The International Association of Machinists (IAM) union strike against Boeing is expected to result in a $1.05 billion loss for the company and its shareholders, as well as a significant loss for its workers and suppliers, according to an analysis by consulting firm Anderson Economic Group (AEG) released Thursday.
Boeing and company shareholders are set to lose an estimated $1.05 billion, with workers and suppliers losing $351 million from Sept. 13 to Friday due to the IAM union strike, according to AEG’s analysis of the company’s lost wages and shareholder earnings. The firm’s report does not estimate separate damages to consumers or customers for the first two weeks of the strike.
Thousands went on a midnight strike against Boeing on Sept. 13 after IAM leaders rejected a tentative agreement with Boeing. Boeing has been plagued with controversies this year, including problems stemming from various safety issues.
Boeing pled guilty to criminal fraud conspiracy charges in July and reached a plea deal to pay a $243.6 million fine over two fatal 737 MAX plane crashes that occurred in 2018 and 2019. Another harmful blow to the company’s reputation came when the Boeing Starliner faced mechanical problems after being launched into space, resulting in the spacecraft’s astronauts remaining stranded in space.
The U.S. Senate Permanent Subcommittee On Investigations (PSI) launched an inquiry into Boeing in March amid concerns about production shortcuts. Boeing prioritized production speed over quality and failed to properly prepare its workers, according to a memo PSI released Tuesday.
IAM and Boeing plan to meet on Friday for further negotiations, according to The Hill. The aerospace company and IAM continue to disagree on several issues including pensions and pay increases, according to The Hill.
“The second week of the machinists’ union strike against Boeing was more costly for the company and its suppliers, as is typical for major industrial strikes,” AEG’s principal and CEO Patrick Anderson said in the release.
“The company’s large backlog of orders, and the fact that it is losing both current production and future parts and service business, mean that Boeing shareholders are effectively incurring losses every day this strike continues,” Anderson said in the release. “Boeing workers on strike are also losing, and as the strike goes on, more of Boeing’s suppliers will be forced to cut wages and hours.”

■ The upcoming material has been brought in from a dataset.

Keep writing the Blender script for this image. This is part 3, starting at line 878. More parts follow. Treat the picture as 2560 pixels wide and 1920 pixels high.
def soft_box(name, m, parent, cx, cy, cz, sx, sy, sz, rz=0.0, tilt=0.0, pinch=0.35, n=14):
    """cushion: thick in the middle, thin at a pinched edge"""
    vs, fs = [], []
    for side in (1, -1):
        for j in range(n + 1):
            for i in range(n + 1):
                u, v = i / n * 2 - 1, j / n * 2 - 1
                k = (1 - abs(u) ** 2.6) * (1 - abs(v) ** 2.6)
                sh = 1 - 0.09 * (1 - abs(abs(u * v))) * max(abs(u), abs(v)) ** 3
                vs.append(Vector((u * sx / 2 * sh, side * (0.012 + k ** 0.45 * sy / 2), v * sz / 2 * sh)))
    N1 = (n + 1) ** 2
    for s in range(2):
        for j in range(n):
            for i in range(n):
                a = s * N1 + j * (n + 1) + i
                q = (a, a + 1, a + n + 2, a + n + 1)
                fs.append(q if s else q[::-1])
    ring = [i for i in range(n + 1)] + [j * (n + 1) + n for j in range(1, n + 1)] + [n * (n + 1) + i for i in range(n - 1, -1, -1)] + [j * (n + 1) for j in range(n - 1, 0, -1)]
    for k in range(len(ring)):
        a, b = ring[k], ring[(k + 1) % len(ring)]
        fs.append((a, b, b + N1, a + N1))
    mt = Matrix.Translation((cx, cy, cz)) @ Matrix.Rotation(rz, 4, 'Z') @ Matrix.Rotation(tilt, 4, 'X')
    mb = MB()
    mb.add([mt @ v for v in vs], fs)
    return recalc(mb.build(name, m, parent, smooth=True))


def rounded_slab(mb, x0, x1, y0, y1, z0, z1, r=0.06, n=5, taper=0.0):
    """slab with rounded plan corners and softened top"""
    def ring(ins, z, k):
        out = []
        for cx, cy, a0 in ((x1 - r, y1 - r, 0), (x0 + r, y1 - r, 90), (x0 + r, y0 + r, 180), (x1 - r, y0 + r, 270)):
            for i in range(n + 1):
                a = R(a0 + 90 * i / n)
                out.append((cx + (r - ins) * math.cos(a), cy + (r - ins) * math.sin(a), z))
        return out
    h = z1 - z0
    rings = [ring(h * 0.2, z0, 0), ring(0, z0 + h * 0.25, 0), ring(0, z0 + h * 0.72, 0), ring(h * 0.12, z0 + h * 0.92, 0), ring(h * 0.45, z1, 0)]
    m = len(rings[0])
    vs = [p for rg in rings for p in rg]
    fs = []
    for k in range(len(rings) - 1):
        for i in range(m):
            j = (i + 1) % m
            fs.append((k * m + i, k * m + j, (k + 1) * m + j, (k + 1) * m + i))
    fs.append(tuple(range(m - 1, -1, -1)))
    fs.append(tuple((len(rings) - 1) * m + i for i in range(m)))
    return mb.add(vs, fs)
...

AEG estimated several categories of direct losses to calculate the economic impact of the strike, according to their analysis. These categories included AEG calculating losses of the company’s shareholders, workers who have lost earnings in local areas near Boeing plants, and lost wages of workers.
AEG, IAM, and Boeing did not immediately respond to the Daily Caller News Foundation’s requests for comment.